Received First Prize for the 2009 American Association of Museums Publications Design Competition.
While the classically inspired “Grecian” gown designed by Madame Alix Grès is widely recognized and admired, little else of the brilliant couturier’s life or work has received close attention. This book, by far the most detailed study yet published on this influential fashion designer, carefully analyzes Madame Grès’ innovative construction techniques and connects her designs to the art styles and movements that inspired and informed her aesthetic.

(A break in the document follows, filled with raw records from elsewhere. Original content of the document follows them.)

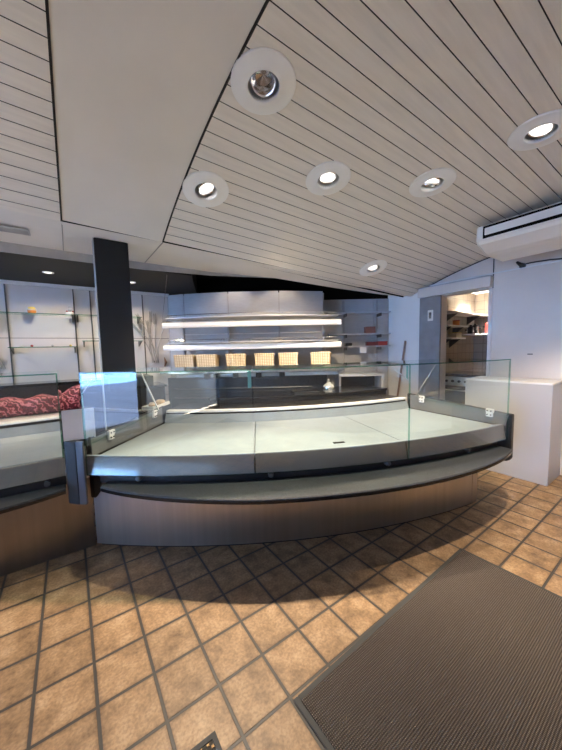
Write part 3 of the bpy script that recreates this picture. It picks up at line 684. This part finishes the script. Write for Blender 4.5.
# ------------------------------------------------------------------ wall shelves on the left
def build_wall_shelves():
    y0 = 2.97
    g = 'glass shelves on the panelled wall'
    specs = [(-1.30, -.515, 1.772, 'upper glass shelf carrying the two small cups'),
             (-.505, .20, 1.777, 'upper glass shelf on the panelled wall passing behind the black column'),
             (-1.115, -.515, 1.408, 'lower glass shelf carrying the row of coloured beads'),
             (-.46, .20, 1.475, 'lower glass shelf on the panelled wall passing behind the black column')]
    for a, b, z, lab in specs:
        t = thing('glass_shelf', lab, 'glass shelf', ((a + b) / 2, 3.08, z), 0, g)
        mb = MB(); mb.box((a, y0, z - .005), (b, 3.14, z + .003)); mb.m = [0, 0, 1, 1, 1, 1]; mb.build('pane', ['glass_shelf', 'glass_edge'], t)
        for x in (a + .02, b - .02):
            mb = MB(); mb.loft([[(x - .005, 3.183, z - .07), (x - .005, 3.183, z - .006), (x - .005, y0 + .02, z - .006), (x - .005, y0 + .02, z - .016)], [(x + .005, 3.183, z - .07), (x + .005, 3.183, z - .006), (x + .005, y0 + .02, z - .006), (x + .005, y0 + .02, z - .016)]])
            mb.build('bracket', 'bracket_dark', t)
    # uprights
    g = 'slotted uprights on the panelled wall'
    for x, lab in ((-1.12, 'slim grey slotted upright at the left edge of the panelled wall'), (-.51, 'slim grey slotted upright right of the two small cups'), (-.34, 'slim slotted upright just left of the black column'), (.255, 'slim slotted upright right of the black column')):
        t = thing('shelf_upright', lab, 'upright', (x, 3.18, .9), 0, g)
        MB().box((x - .006, 3.174, .9), (x + .006, 3.184, 2.095)).build('rail', 'bracket_dark', t)
        for k in range(20): MB().box((x - .003, 3.1725, .95 + k * .055), (x + .003, 3.1745, .975 + k * .055)).build('slot', 'bracket_dark', t)
    # cups on the upper shelf
    t = thing('paper_cup', 'small orange and white paper cup on the upper glass shelf, left one', 'cup', (-.9, 3.07, 1.776))
    MB().lathe([(.001, 0), (.032, 0), (.042, .045), (.042, .05), (.001, .05)], 18).build('cup_body', 'cream_box', t, world=False, smooth=True)
    MB().lathe([(.0335, .006), (.0405, .034), (.0412, .034), (.0345, .006)], 18).build('band', 'orange_paint', t, world=False, smooth=True)
    MB().lathe([(.001, .0505), (.036, .0505), (.03, .07), (.001, .075)], 14).build('filling', 'yellow_paint', t, world=False, smooth=True)
    t = thing('white_figurine', 'small white and red ornament on the upper glass shelf beside the upright', 'ornament', (-.555, 3.07, 1.776))
    MB().lathe([(.001, 0), (.04, 0), (.042, .02), (.03, .035), (.001, .035)], 16).build('base', 'white_paint', t, world=False, smooth=True)
    MB().lathe([(.001, .036), (.018, .04), (.024, .06), (.012, .08), (.015, .095), (.001, .105)], 14).build('figure', 'shelf_grey', t, world=False, smooth=True)
    for a in (.6, 2.6): MB().lathe([(.001, -.01), (.012, 0), (.001, .01)], 8, Matrix.Translation((.035 * math.cos(a), -.035 * math.sin(a), .042))).build('bead', 'red_paint', t, world=False, smooth=True)
    for x, mt, c in ((-1.009, 'white_paint', 'white bead on the lower glass shelf, left of the red bead'), (-.925, 'red_paint', 'red bead on the lower glass shelf'), (-.74, 'shelf_grey', 'pale grey bead in the middle of the lower glass shelf'), (-.573, 'yellow_paint', 'yellow bead at the right of the lower glass shelf')):
        mb = MB(); mb.lathe([(.001, 0), (.011, .003), (.014, .012), (.010, .022), (.001, .025)], 12, Matrix.Translation((x, 3.06, 1.4115)))
        solo(mb, 'bead', mt, c, 'bead', (x, 3.06, 1.4115), 'beads on the lower glass shelf', smooth=True)
    # dried wheat sprays fixed on the wall
    def wheat(x, z, lab, seed, sx=1):
        rnd = random.Random(seed)
        t = thing('wheat_spray', lab, 'wall decoration', (x, 3.18, z), 0, 'wheat sprays on the panelled wall')
        MB().tube([(0, .005, -.30), (0, -.03, -.30)], .008, 8).build('hook', 'bracket_dark', t, world=False)
        for k in range(9):
            a = R(rnd.uniform(-45, 28)); ln = rnd.uniform(.24, .42); x0 = rnd.uniform(-.05, .05)
            pts = [(sx * (x0 + .02 * k * .3), -.010, -.32)]
            for q in (.35, .7, 1.0): pts.append((sx * (x0 + math.sin(a * q) * ln * q), -.012 - .008 * q, -.32 + .2 * q + math.cos(a * q) * ln * q))
            MB().tube(pts, [.005, .005, .004, .003], 6).build('stalk', 'wheat_grey', t, world=False, smooth=True)
            mb = MB(); e = Vector(pts[-1]); d = (e - Vector(pts[-2])).normalized()
            for j in range(7):
                p = e + d * (j * .02 - .05)
                for sgn in (-1, 1):
                    o = Vector((d.z, 0, -d.x)) * sgn
                    mb.tube([p, p + d * .016 + o * .012 + Vector((0, -.006, 0)), p + d * .036 + o * .014], [.002, .008, .001], 5)
            mb.build('ear', 'wheat_grey', t, world=False, smooth=True)
    wheat(.36, 1.50, 'pale dried wheat spray on the wall right of the black column', 5)
    wheat(-1.25, 1.50, 'pale dried wheat spray on the wall at the left photo edge', 11, 1)
    mb = MB(); mb.tube([(.50, 3.180, 1.12), (.515, 3.164, 1.18), (.50, 3.180, 1.25)], [.006, .02, .004], 8); solo(mb, 'seed_husk', 'brown_husk', 'brown dried husk hanging beside the right wheat spray', 'dried husk', (.50, 3.176, 1.12), smooth=True)
    # stepped black cabinet right of the column and tray of rolls
    t = thing('stepped_cabinet', 'black stepped cabinet just right of the column', 'cabinet', (.12, 2.5, 0))
    MB().box((-.02, 2.32, 0), (.275, 2.7, .935)).build('carcass', 'black_satin', t, bev=.003)
    MB().box((-.04, 2.30, .935), (.295, 2.72, .955)).build('top', 'black_gloss', t, bev=.002)
    MB().box((-.01, 2.38, .955), (.17, 2.68, 1.06)).build('riser', 'slate_dark', t, bev=.003)
    t = thing('small_shelf_tray', 'small white tray with food bits at the rear left corner of the counter', 'tray', (.03, 1.64, .826))
    MB().box((-.15, -.055, 0), (.15, .055, .012)).build('base', 'white_paint', t, world=False, bev=.003)
    mb = MB()
    for q in ((-.15, -.055, .15, -.048), (-.15, .048, .15, .055), (-.15, -.048, -.143, .048), (.143, -.048, .15, .048)): mb.box((q[0], q[1], .012), (q[2], q[3], .03))
    mb.build('rim', 'white_paint', t, world=False)
    t.rotation_euler.z = R(47); t.location = CP(-.845, -43.35, .8085)
    b = t.location
    mb = MB(); mb.lathe([(.001, 0), (.042, 0), (.045, .012), (.04, .022), (.044, .03), (.03, .045), (.001, .048)], 18, Matrix.Translation(b + Vector((.045, .04, .0128)))); solo(mb, 'round_jar', 'bread_brown', 'small round beige pot on the white corner tray', 'pot', b + Vector((.045, .04, .0128)), smooth=True)
    mb = MB(); mb.lathe([(.001, 0), (.028, .004), (.034, .022), (.022, .04), (.001, .045)], 14, Matrix.Translation(b + Vector((-.05, -.055, .0128)))); solo(mb, 'bread_roll', 'bread_brown', 'small beige bread roll on the white corner tray', 'bread roll', b + Vector((-.05, -.055, .0128)), smooth=True)
build_wall_shelves()

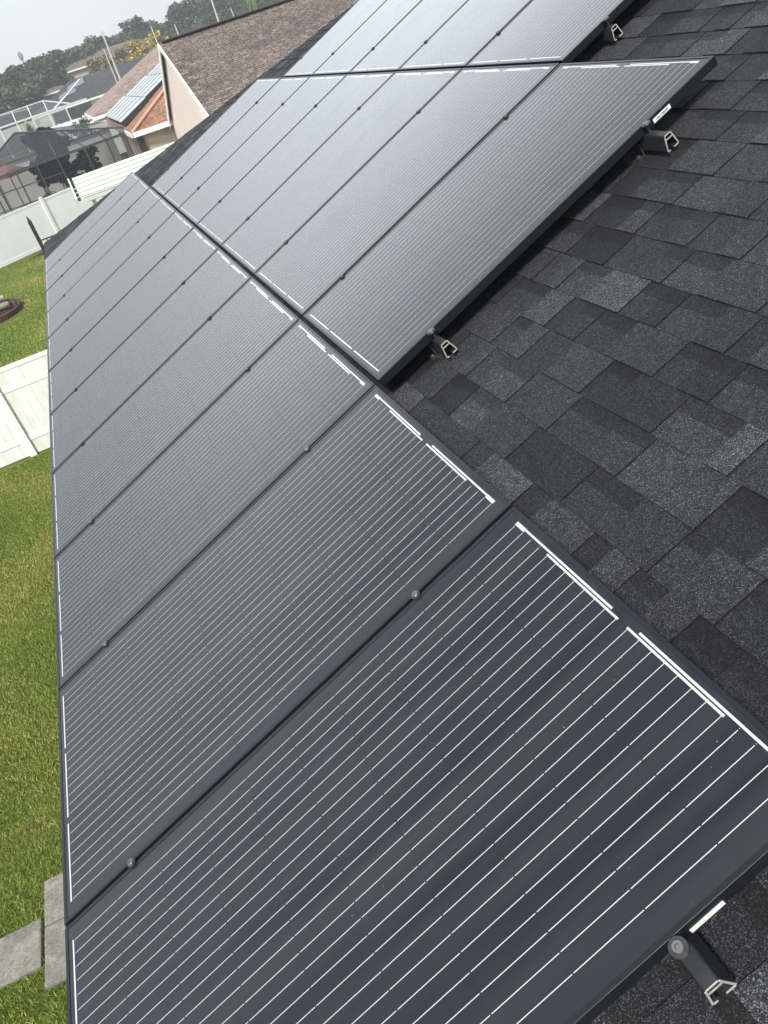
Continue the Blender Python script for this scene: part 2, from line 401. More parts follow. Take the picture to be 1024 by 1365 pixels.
# deck below, hip ends and rear slope
dk = (.016, .0165, .018); ev = -.12
e0, e1 = RP(-12+HIPK*.12*-1, ev, NS-.006), RP(HIP0-HIPK*ev, ev, NS-.006)
r0, r1 = RP(-12+HIPK*RIDGE, RIDGE, NS-.006), RP(HIP0-HIPK*RIDGE, RIDGE, NS-.006)
sh.face([e0, r0, r1, e1], dk)
xr = 2*r0[0]-e0[0]; b0 = (xr, e0[1], e0[2]); b1 = (xr, e1[1], e1[2]); tn = (.035, .036, .04)
sh.face([e1, r1, b1], tn); sh.face([e0, b0, r0], tn); sh.face([b0, b1, r1, r0], tn)
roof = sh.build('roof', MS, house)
f_ = MB(); zz = e0[2]-.012
f_.box(e0[0]+.02, e0[0]+.045, e0[1]+.02, e1[1]-.02, zz-.17, zz); f_.box(xr-.045, xr-.02, e0[1]+.02, e1[1]-.02, zz-.17, zz)
f_.box(e0[0]+.047, xr-.047, e1[1]-.045, e1[1]-.02, zz-.17, zz); f_.box(e0[0]+.047, xr-.047, e0[1]+.02, e0[1]+.045, zz-.17, zz)
f_.build('fascia', M_BLACK, house)
f_ = MB(); f_.box(e0[0]+.05, xr-.05, e0[1]+.05, e1[1]-.05, zz-.16, zz-.13); f_.build('soffit', M_WHITE, house)
f_ = MB(); f_.box(e0[0]+.6, xr-.6, e0[1]+.6, e1[1]-.6, 0, zz-.162); f_.build('wall', M_TAN, house)

# ------------------------------------------------------------------ solar panels
PITCH, ROW = 1.02, 1.6660
ORD = ['first', 'second', 'third', 'fourth', 'fifth', 'sixth', 'seventh', 'eighth', 'ninth', 'tenth', 'eleventh']
ROWS = [('bottom row along the eave', -1, 10, 0.0), ('middle row', 1, 8, ROW), ('top row', 2, 7, 2*ROW)]
def make_panel():
    p = empty('solar_module', (0,0,0), ROOFROT)
    fr = MB(); hx, hy, t = PH/2, PW/2, .035
    for sx in (-1, 1):      # short ends, full width
        x0, x1 = sorted((sx*hx, sx*(hx-.0105))); fr.box(x0, x1, -hy, hy, -t, 0)
    for sy in (-1, 1):
        y0, y1 = sorted((sy*hy, sy*(hy-.0105))); fr.box(-hx+.0105, hx-.0105, y0, y1, -t, 0)
    fr.build('frame', M_FRAME, p, bevel=.0008)
    gl = MB(); gl.box(-hx+.0105, hx-.0105, -hy+.0105, hy-.0105, -.006, -.0018); gl.build('glass', MG, p)
    bk = MB(); bk.box(-hx+.02, hx-.02, -hy+.02, hy-.02, -.012, -.0075); bk.build('backsheet', M_BACK, p)
    return p
proto = make_panel(); first = True
panels = {}
for ri, (rn, s0, s1, vb) in enumerate(ROWS):
    for k in range(s0, s1):
        p = proto if first else copy_tree(proto); first = False
        jn = random.Random(k*7+ri).uniform(-.0012, .0012)
        p.location = RP((k+.5)*PITCH, vb+PH/2, jn)
        near = k == s0; far = k == s1-1
        lb = 'black solar panel, ' + ('nearest to the camera in the ' if near else ('farthest of the ' if far else ORD[k-s0]+' from the near end of the ')) + rn
        tag(p, lb, 'solar panel', 'black solar panels on the shingle roof'); panels[(ri, k)] = p
def side_label(p, x0, x1):
    y = -PW/2; b = MB(); b.box(x0, x1, y-.0012, y-.0003, -.028, -.012); o = b.build('label', M_LABEL, p)
    q = MB(); r = random.Random(3); x = x0+.012
    while x < x1-.012:
        ww = r.choice([.0015, .003, .0045]); q.box(x, min(x+ww, x1-.008), y-.0020, y-.0014, -.0235, -.0165); x += ww+r.choice([.002, .003, .005])
    q.build('print', M_PRINT, o)
side_label(panels[(1, 1)], .52, .60)
b = MB(); b.box(.508, .578, -PW/2-.0012, -PW/2-.0003, -.034, -.021); b.build('label', M_LABEL, panels[(0, -1)])

# rails, each with its clamps and feet
def rail_profile():                 # hollow trapezium with an open foot, metres across (x) and down (z)
    o = [(-.011, 0), (.011, 0), (.024, -.062), (.014, -.062), (.010, -.050), (-.008, -.050), (-.010, -.062), (-.022, -.062)]
    return o
CLR = ['bottom row, lower', 'bottom row, upper', 'middle row, lower', 'middle row, upper', 'top row, lower', 'top row, upper']
RL = ['lower mounting rail hidden under the bottom panel row', 'mounting rail with bright cut end beside the nearest panel, bottom right of the photo',
      'mounting rail with open silver end poking out at the middle row lower corner',
      'mounting rail with black side poking out under the white label of the middle row',
      'mounting rail poking out in shade under the top panel row', 'upper mounting rail hidden under the top panel row']
for ri, (rn, s0, s1, vb) in enumerate(ROWS):
    for ci, cv in enumerate((.258, 1.305)):
        v = vb+cv; u0 = s0*PITCH; u1 = s1*PITCH
        rl = empty('mounting_rail', RP(u0, v, -.0365), ROOFROT, RL[ri*2+ci], 'rail', 'mounting rails under the panels')
        ext = {(0, 1): .066, (1, 0): .072, (1, 1): .105, (2, 0): .045}.get((ri, ci), .04)
        prof = rail_profile()
        m = MB()
        # hollow: outer skin as thin walls
        def wall(a_, b_, t=.0022):
            ax, az = a_; bx, bz = b_; dx, dz = bx-ax, bz-az; l_ = math.hypot(dx, dz); nx, nz_ = -dz/l_*t, dx/l_*t
            m.extrude([(ax, az), (bx, bz), (bx+nx, bz+nz_), (ax+nx, az+nz_)], -ext, u1-u0+.03)
        segs = [((-.012, 0), (.012, 0)), ((.012, 0), (.023, -.052)), ((.023, -.052), (.004, -.052)), ((-.022, -.052), (-.012, 0)), ((-.013, -.052), (-.022, -.052)),
                ((-.0135, -.015), (.0135, -.015))]
        for a_, b_ in segs: wall(a_, b_)
        m.build('rail_body', M_RAIL, rl)
        m = MB()
        for a_, b_ in segs:
            ax, az = a_; bx, bz = b_; dx, dz = bx-ax, bz-az; l_ = math.hypot(dx, dz); t = .0034; nx, nz_ = -dz/l_*t, dx/l_*t
            m.extrude([(ax-nx*.2, az-nz_*.2), (bx-nx*.2, bz-nz_*.2), (bx+nx, bz+nz_), (ax+nx, az+nz_)], -ext-.0015, -ext-.0001)
        m.build('cut_end', M_CUT, rl)
        for k in range(s0, s1+1):
            y = (k-s0)*PITCH
            if k == s0: y -= .013
            if k == s1: y += .013
            cl = MB(); rr = .0135 if k not in (s0,) else .0165
            cl.disc(0, y, .0368, .0425, rr, 20); cl.tube([(0, y, -.002), (0, y, .037)], .005, 8)
            c_ = cl.build('clamp', M_CLAMP, rl, smooth=False)
            bo = MB(); bo.disc(0, y, .0426, .0455, .0095, 14, .0045); bo.disc(0, y, .0426, .0440, .0046, 6, 0.0); bo.build('bolt', M_BOLT, c_)
        # L feet and flashing lugs down to the shingles
        y = .055 if ext > .05 else .3
        n_ft = 0
        while y < u1-u0:
            ft = MB(); ft.box(-.052, -.024, y-.02, y+.02, -.0805, -.0745); ft.box(-.031, -.026, y-.02, y+.02, -.0745, -.022)
            f1 = ft.build('mounting_foot', M_CLAMP, rl)
            bb = MB(); bb.disc(-.042, y, -.0744, -.068, .007, 6); bb.build('bolt', M_BOLT, f1)
            y += 1.22

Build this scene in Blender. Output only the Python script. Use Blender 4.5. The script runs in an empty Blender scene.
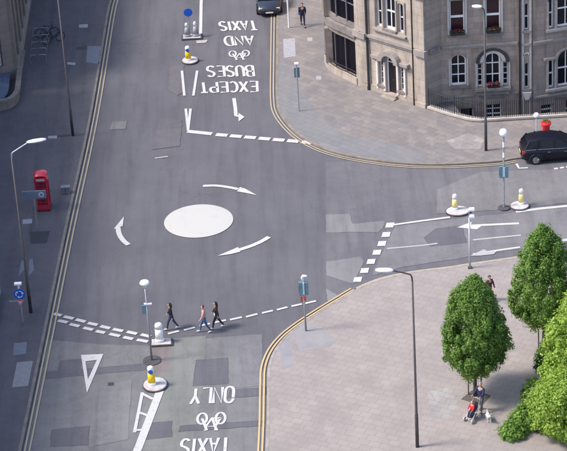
import bpy, bmesh, math, random
import numpy as np
from mathutils import Vector, Matrix
random.seed(7); RNG = np.random.default_rng(7)
S = bpy.context.scene
COL = S.collection
PI = math.pi

# ------------------------------------------------------------------ camera
F_PX, CXP, CYP, CAM_H = 2270.0, 283.5, 225.5, 64.0
PITCH, ROLL = math.radians(28.7), math.radians(3.5)
r0 = Vector((1, 0, 0)); u0 = Vector((0, math.sin(PITCH), math.cos(PITCH))); fw = Vector((0, math.cos(PITCH), -math.sin(PITCH)))
cr = math.cos(ROLL) * r0 - math.sin(ROLL) * u0
cu = math.sin(ROLL) * r0 + math.cos(ROLL) * u0
cd = bpy.data.cameras.new('camera'); cam = bpy.data.objects.new('camera', cd); COL.objects.link(cam)
M = Matrix.Identity(4)
for i in range(3):
    M[i][0] = cr[i]; M[i][1] = cu[i]; M[i][2] = -fw[i]
M[2][3] = CAM_H
cam.matrix_world = M
cd.sensor_width = 36; cd.lens = 36 * F_PX / 567.0; cd.clip_start = 1; cd.clip_end = 3000
S.camera = cam
# ------------------------------------------------------------------ light
SUN_EL = math.radians(50); SUN_AZ_VEC = Vector((-1.0, -0.12, 0)).normalized()   # where the sun stands
w = bpy.data.worlds.new('World'); S.world = w; w.use_nodes = True
nt = w.node_tree; nt.nodes.clear()
sky = nt.nodes.new('ShaderNodeTexSky'); sky.sky_type = 'NISHITA'; sky.sun_disc = False
sky.sun_elevation = SUN_EL; sky.sun_rotation = math.atan2(SUN_AZ_VEC.x, SUN_AZ_VEC.y)
sky.air_density = 1.0; sky.dust_density = 2.5; sky.ozone_density = 1.0
bg = nt.nodes.new('ShaderNodeBackground'); bg.inputs[1].default_value = 0.15
wo = nt.nodes.new('ShaderNodeOutputWorld')
nt.links.new(sky.outputs[0], bg.inputs[0]); nt.links.new(bg.outputs[0], wo.inputs[0])
sl = bpy.data.lights.new('sun', 'SUN'); sl.energy = 2.1; sl.angle = math.radians(12); sl.color = (1.0, 0.93, 0.85)
so = bpy.data.objects.new('sun', sl); COL.objects.link(so)
sdir = Vector((SUN_AZ_VEC.x * math.cos(SUN_EL), SUN_AZ_VEC.y * math.cos(SUN_EL), math.sin(SUN_EL)))
so.rotation_euler = sdir.to_track_quat('Z', 'Y').to_euler(); so.location = (-60, 90, 90)
S.view_settings.view_transform = 'Standard'; S.view_settings.look = 'None'
S.view_settings.exposure = 1.12; S.view_settings.gamma = 1.0; S.view_settings.use_curve_mapping = False
S.render.engine = 'CYCLES'
S.cycles.max_bounces = 6

# ------------------------------------------------------------------ survey helpers
def ray(px, py):
    return fw + (px - CXP) / F_PX * cr + (CYP - py) / F_PX * cu
def G(px, py, z=0.0):
    """point of the plan (height z) surveyed from the photograph"""
    d = ray(px, py); t = (z - CAM_H) / d.z
    return Vector((d.x * t, d.y * t, z))
def Hz(bx, by, tx, ty):
    """height of a mast standing at (bx,by) whose top is seen at (tx,ty)"""
    b = G(bx, by); d = ray(tx, ty); t = b.y / d.y
    return CAM_H + d.z * t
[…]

Gorgeously illustrated with images of fabulous clothes designed by Madame Grès, the book focuses on her long career (spanning the early 1930s to the late 1980s) and refutes the previous understanding that her work was static and unchanging. Rather, her designs consistently changed and evolved, even as a thread of continuity connected them. The volume discusses how sculpture and the construction of non-western clothing inspired Grès’s fashion, and examines numerous couture versions of her saris, ponchos, serapes, caftans, three-dimensional sculptural pieces, and Grecian gowns. In addition, the book constructs a timeline of her career and discusses her secretive private life, including the circumstances of her death, inexplicably concealed by her daughter for over a year.
Patricia Mears is deputy director, The Museum at the Fashion Institute of Technology. She is coauthor of Ralph Rucci: The Art of Weightlessness (Yale).